Groupes et associations de jeunes musulmans
Ces dernières années, un certain nombre de groupes de jeunes musulman∙e∙s ont vu le jour. Ces groupes sont caractérisés par un degré élevé de mise en réseau allant bien au-delà des frontières linguistiques et cantonales, mais aussi au-delà des affiliations ethnico-linguistiques pré-migratoires. L’accent est mis ici sur les préoccupations des jeunes musulmanes et musulmans qui ont pour la plupart grandi en Suisse. Certains groupes de jeunes musulman∙e∙s font partie d’associations musulmanes, d’autres en sont indépendants, même s’ils entretiennent souvent des liens étroits avec les communautés locales et les organisations faîtières.

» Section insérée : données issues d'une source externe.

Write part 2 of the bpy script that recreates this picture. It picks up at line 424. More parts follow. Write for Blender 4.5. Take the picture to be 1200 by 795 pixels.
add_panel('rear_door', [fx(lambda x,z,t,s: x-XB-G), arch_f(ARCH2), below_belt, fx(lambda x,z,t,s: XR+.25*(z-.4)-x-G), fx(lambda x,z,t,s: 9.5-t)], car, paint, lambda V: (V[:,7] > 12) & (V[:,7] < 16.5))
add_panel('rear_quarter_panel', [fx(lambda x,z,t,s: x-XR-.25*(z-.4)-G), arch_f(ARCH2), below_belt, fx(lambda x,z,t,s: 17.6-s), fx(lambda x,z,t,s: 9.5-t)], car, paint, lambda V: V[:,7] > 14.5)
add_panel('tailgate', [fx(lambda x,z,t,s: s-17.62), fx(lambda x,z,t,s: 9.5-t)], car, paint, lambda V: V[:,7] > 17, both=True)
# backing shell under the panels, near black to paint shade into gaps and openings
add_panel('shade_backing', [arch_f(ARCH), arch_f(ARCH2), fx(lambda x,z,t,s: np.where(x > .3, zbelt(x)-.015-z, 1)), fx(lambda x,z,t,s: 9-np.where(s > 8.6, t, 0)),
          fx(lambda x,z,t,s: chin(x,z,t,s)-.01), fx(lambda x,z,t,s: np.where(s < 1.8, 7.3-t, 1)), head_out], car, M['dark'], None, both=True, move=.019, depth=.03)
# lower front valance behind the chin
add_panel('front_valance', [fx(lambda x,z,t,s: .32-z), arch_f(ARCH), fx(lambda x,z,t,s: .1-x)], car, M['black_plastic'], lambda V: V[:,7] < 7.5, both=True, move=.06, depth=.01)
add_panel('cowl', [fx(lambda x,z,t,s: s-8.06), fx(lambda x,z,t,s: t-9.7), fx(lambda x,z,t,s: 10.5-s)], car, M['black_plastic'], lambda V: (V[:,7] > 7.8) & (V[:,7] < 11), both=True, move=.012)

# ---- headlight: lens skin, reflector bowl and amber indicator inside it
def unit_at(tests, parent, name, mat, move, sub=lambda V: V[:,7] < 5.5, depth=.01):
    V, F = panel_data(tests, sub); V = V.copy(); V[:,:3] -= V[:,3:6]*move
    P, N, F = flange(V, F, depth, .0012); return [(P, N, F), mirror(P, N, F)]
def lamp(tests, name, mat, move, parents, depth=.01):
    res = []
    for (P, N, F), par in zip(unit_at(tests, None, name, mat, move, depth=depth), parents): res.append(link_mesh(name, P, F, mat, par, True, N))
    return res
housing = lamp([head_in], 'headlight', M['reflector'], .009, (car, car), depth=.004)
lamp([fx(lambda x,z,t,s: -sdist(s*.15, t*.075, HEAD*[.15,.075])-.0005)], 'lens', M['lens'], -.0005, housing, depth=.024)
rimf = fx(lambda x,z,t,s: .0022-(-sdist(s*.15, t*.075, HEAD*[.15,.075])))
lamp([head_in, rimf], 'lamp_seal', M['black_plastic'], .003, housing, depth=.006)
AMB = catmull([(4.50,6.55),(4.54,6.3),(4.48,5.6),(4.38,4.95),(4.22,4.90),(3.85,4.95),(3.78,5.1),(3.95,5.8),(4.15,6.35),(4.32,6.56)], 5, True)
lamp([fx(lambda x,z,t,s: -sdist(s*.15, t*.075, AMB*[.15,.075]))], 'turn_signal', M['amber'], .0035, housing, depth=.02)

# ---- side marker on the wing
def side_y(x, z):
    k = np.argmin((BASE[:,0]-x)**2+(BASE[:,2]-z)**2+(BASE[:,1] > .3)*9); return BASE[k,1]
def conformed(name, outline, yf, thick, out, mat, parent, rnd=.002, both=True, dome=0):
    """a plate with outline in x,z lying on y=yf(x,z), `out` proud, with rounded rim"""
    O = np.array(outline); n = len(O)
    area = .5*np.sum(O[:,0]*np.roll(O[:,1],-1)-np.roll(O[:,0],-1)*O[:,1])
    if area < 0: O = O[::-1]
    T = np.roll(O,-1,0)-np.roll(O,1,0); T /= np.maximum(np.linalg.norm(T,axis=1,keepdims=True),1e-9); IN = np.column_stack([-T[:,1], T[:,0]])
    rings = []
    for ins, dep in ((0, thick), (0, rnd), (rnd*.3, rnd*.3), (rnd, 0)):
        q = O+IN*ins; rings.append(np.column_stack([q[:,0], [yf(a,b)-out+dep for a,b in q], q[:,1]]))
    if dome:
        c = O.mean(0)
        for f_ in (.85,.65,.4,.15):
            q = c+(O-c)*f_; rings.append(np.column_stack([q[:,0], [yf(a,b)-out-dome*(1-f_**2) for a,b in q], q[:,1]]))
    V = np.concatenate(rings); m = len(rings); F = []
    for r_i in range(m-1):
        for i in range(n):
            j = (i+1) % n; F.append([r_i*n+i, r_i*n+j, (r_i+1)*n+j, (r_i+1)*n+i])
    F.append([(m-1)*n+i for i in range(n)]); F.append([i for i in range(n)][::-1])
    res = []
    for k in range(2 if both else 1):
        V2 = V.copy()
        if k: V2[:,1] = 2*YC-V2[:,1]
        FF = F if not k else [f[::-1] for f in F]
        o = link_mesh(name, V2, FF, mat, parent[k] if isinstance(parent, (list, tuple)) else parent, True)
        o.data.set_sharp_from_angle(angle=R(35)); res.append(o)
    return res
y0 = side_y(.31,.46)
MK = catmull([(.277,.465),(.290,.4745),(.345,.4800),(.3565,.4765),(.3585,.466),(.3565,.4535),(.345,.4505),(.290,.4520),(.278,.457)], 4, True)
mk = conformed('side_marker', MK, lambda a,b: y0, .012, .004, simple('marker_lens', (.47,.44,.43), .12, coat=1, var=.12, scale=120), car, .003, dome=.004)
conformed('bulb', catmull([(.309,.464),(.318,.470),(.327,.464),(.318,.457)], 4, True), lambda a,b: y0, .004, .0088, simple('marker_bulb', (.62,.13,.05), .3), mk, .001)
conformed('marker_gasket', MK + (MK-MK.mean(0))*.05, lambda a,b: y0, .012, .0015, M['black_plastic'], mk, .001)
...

Certains des groupes de jeunes sont organisés en associations au sens de l’article 60 et suivant du Code civil suisse (CC). Elles sont organisées et gérées de manière indépendante par de jeunes adultes et on y parle généralement l’une des langues nationales ou l’anglais. Ils organisent des réunions d’échange et de mise en réseau, des conférences et des événements sur des sujets variés ainsi que des activités de loisirs, des excursions ou encore des activités caritatives telles que l’aide aux devoirs ou la collecte de vêtements. Ces dernières années, toute une série d’organisations de ce type ont été créées. En Suisse romande, il s’agit de Frislam – Fribourgeois et musulmans, DIAC – De l’Individuel Au Collectif à Genève, JIL – Jeunesse Islamique de Lausanne et NIYA – Neuchâtel Islamic Youth Association. En Suisse alémanique, la Ummah – Jeunesse musulmane Suisse, l’association Project Insert de la région de Zurich et le Cercle de jeunes de Suisse orientale, qui est lié à une organisation faîtière cantonale, sont particulièrement actifs. Au Tessin, il existe l’organisation Giovani musulmani della Svizzera italiana. Les associations de jeunes comprennent également des associations d’étudiant∙e∙s musulman∙e∙s, qui existent maintenant dans la plupart des universités.